PEP Screening Process: How UK Firms Should Review Matches

Certivus AML team9 minUpdated 2026-06-27

In brief: PEP screening is the process of checking whether a client or relevant person is politically exposed, then deciding whether the match is true and what enhanced measures are needed.

Key points

  • A PEP match needs review, not automatic rejection.
  • Relatives and close associates may also affect risk.
  • The decision record should explain whether the match was cleared, escalated, or handled through enhanced due diligence.

What is PEP screening?

PEP screening checks whether a client, beneficial owner, director, controller, or relevant third party is a politically exposed person. If a possible match appears, the firm should review it, decide whether it is a true match, and record the risk decision.

The UK Money Laundering Regulations include enhanced due diligence expectations for PEPs. See the Money Laundering Regulations 2017.

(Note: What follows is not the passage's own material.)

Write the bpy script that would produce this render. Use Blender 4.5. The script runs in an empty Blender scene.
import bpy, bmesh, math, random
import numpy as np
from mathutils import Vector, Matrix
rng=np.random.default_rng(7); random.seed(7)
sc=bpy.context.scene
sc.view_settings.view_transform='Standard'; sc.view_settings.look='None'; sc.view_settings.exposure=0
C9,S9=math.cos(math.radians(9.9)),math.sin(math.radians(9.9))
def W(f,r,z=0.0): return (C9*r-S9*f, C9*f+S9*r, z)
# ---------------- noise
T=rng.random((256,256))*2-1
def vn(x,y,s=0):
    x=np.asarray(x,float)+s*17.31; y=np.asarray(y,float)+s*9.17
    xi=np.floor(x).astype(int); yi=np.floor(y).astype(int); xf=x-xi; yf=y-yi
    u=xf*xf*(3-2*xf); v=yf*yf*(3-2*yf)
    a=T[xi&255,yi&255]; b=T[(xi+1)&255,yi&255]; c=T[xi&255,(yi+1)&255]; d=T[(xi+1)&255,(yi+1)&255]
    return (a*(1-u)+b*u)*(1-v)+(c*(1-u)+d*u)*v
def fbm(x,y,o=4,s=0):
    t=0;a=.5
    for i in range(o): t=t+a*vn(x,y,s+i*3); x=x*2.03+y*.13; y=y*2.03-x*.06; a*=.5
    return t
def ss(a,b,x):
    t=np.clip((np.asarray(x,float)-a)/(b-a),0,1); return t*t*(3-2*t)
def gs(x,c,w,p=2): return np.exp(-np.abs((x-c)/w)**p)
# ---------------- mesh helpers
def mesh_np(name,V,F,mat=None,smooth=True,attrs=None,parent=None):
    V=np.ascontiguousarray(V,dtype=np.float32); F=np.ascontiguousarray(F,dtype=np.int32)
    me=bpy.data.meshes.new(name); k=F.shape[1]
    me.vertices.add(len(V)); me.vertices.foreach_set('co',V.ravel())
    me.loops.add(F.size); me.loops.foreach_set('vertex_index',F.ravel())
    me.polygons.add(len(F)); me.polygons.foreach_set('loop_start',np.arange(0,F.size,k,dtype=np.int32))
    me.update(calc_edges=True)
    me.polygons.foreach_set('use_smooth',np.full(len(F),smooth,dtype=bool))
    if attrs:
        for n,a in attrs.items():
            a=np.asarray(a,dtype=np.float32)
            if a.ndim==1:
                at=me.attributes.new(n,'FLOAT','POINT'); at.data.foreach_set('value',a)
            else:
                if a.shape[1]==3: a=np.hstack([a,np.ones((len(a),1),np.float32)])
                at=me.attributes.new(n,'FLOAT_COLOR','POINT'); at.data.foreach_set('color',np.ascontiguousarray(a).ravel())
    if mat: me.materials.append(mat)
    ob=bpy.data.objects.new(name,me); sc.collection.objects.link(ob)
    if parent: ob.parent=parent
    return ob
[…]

A practical PEP screening workflow

  1. Screen the client and relevant connected people.
  2. Review possible matches against date of birth, country, role, and other identifiers.
  3. Check whether relatives or close associates create risk.
  4. Decide whether enhanced due diligence is needed.
  5. Record approval, evidence, and review frequency.
  6. Re-screen when risk changes or periodic review is due.

What to record

  • Who was screened.
  • Date and tool/source used.
  • Possible matches returned.
  • Why a match was cleared or confirmed.
  • EDD measures applied.
  • Approval and next review date.

Common mistake

The common mistake is either clearing a match without notes or treating every match as a refusal. A PEP relationship can be managed, but only if the firm understands and records the risk.

This guide is general information and is not legal advice.